Glamour of the Gods – National Portrait Gallery

English: Studio publicity portrait of the Amer...

English: Studio publicity portrait of the American actress Elizabeth Taylor. Français : Portrait publicitaire pris en studio de l’actrice américaine Elizabeth Taylor. (Photo credit: Wikipedia)

In summer 2011 a photography exhibition was held at the National Portrait Gallery entitled ‘Glamour of the Gods’ which featured more than seventy photographs of cinematic legends. The pictures depicted actors and actresses from the 1920s to the 1950s in some unforgettable guises that defined their status as immortal stars.

The age of cinema truly began with one groundbreaking film ‘The Jazz Singer’ in 1927, the first film to feature synchronised picture and sound marked a new era in film history. It gave birth to the ‘talkies’ as they were more commonly known and was the dawning of a new age; the Golden Age of Hollywood.

The period from the 1920s to the 1950s was when golden Hollywood was at its peak and some truly unforgettable and iconic stars were born. All of the silver screen giants from five decades of Hollywood were brought together under one roof. Clark Gable, Grace Kelly, Elizabeth Taylor, Audrey Hepburn, Marilyn Monroe, they were all there for us to marvel at in a series of photographs that document the progression from silent to talking films and black and white to colour films.

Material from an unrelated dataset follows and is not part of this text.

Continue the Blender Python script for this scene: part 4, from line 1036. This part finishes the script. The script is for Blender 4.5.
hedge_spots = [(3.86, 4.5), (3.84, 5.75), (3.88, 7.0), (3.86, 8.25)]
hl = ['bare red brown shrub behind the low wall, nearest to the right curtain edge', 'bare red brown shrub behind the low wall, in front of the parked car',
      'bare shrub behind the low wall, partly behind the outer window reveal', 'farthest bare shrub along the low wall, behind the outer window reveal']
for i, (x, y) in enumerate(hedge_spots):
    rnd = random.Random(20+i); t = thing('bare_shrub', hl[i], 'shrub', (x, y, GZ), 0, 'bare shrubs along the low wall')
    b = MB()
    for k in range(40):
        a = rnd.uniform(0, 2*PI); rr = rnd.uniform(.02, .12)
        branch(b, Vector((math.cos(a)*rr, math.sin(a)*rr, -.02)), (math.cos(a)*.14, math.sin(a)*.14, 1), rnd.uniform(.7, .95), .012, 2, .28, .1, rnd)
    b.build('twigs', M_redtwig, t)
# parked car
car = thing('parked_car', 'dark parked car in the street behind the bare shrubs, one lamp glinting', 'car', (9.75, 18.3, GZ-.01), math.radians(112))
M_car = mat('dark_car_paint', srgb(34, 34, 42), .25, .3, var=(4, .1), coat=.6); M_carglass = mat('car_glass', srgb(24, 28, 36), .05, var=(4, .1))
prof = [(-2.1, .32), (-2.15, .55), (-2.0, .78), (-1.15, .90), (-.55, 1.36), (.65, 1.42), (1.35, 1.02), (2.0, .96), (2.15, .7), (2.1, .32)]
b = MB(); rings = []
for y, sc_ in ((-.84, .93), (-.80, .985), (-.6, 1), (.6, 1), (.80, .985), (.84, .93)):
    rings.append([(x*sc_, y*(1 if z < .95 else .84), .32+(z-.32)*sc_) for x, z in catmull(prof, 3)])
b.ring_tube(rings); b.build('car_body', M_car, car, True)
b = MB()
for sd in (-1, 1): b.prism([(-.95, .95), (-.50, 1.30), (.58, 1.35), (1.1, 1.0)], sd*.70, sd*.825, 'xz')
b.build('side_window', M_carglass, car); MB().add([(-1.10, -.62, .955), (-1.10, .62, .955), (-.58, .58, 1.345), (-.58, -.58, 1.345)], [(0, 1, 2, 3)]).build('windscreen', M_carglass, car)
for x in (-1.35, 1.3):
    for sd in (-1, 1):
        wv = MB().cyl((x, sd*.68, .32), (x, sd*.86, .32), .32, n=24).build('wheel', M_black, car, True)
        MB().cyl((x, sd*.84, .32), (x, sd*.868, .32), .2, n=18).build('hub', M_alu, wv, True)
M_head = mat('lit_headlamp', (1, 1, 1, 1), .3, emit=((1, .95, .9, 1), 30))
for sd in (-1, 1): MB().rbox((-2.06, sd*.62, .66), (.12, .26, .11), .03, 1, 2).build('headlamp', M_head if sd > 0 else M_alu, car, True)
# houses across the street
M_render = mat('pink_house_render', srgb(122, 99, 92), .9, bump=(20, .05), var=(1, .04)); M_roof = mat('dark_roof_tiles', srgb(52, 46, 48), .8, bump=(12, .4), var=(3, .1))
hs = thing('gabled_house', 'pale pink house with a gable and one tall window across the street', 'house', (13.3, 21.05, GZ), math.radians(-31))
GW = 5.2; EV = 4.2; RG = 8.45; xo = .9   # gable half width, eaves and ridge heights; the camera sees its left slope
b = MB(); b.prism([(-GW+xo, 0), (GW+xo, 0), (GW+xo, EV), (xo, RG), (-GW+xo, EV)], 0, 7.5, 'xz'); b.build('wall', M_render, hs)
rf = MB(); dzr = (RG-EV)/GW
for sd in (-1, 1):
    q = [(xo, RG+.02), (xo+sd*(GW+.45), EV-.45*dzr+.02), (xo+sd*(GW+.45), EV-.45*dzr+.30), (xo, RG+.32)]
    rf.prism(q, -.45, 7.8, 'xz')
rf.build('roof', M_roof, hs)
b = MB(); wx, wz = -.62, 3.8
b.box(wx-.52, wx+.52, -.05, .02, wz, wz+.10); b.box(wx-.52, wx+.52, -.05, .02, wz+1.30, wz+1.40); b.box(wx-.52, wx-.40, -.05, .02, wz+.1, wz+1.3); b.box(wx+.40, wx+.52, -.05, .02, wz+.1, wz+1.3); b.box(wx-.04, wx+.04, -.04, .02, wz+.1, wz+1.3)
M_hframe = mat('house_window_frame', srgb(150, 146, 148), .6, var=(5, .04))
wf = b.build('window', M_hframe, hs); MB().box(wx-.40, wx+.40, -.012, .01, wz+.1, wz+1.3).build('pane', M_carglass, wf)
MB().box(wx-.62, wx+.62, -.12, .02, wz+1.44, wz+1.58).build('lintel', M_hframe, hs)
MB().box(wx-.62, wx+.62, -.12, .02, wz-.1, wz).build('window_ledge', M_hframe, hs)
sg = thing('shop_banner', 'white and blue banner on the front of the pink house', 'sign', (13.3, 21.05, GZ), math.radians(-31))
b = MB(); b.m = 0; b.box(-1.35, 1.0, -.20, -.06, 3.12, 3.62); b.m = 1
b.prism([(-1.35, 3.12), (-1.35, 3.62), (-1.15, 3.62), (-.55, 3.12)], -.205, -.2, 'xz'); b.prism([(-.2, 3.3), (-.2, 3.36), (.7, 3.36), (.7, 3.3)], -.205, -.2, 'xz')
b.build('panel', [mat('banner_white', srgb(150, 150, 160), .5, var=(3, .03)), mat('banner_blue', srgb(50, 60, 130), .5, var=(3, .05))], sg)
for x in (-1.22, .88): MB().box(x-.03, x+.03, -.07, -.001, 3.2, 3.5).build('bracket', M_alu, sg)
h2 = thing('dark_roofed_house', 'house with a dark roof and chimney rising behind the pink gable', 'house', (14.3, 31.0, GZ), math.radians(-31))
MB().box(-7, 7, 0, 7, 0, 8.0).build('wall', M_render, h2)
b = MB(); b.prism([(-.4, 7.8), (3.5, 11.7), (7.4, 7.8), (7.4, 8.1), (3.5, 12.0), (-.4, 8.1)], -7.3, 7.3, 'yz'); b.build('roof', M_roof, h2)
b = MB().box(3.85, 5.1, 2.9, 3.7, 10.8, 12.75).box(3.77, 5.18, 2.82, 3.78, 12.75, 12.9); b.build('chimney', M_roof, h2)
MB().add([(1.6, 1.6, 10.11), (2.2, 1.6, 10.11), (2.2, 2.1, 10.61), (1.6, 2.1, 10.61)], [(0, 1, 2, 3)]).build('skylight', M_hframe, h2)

Some of my favourite pictures from the exhibition were:

Marlon Brando in ‘A Streetcar Named Desire.’ This famous portrait captures the actor at the peak of his career and incidentally his first wife, Anna Kashfi, was married to my father’s cousin before her marriage to Brando.

Ginger Rogers and Fred Astaire in ‘Swing Time.’ The greatest dancers of all time, I never tire of watching their classic films that are packed with timeless music, beautiful fashion and breathtaking dance routines.

Elizabeth Taylor: My all-time favourite image of the violet-eyed icon. The portrait captures the natural beauty wearing a glamorous dress and statement jewellery.

Although the stars featured in the exhibition are the like of which we may never see again, they live on through their films which we can revisit time and time again. They are representative of a bygone era of grace, style and elegance. In my opinion, they truly are the giants of the silver screen and always will be.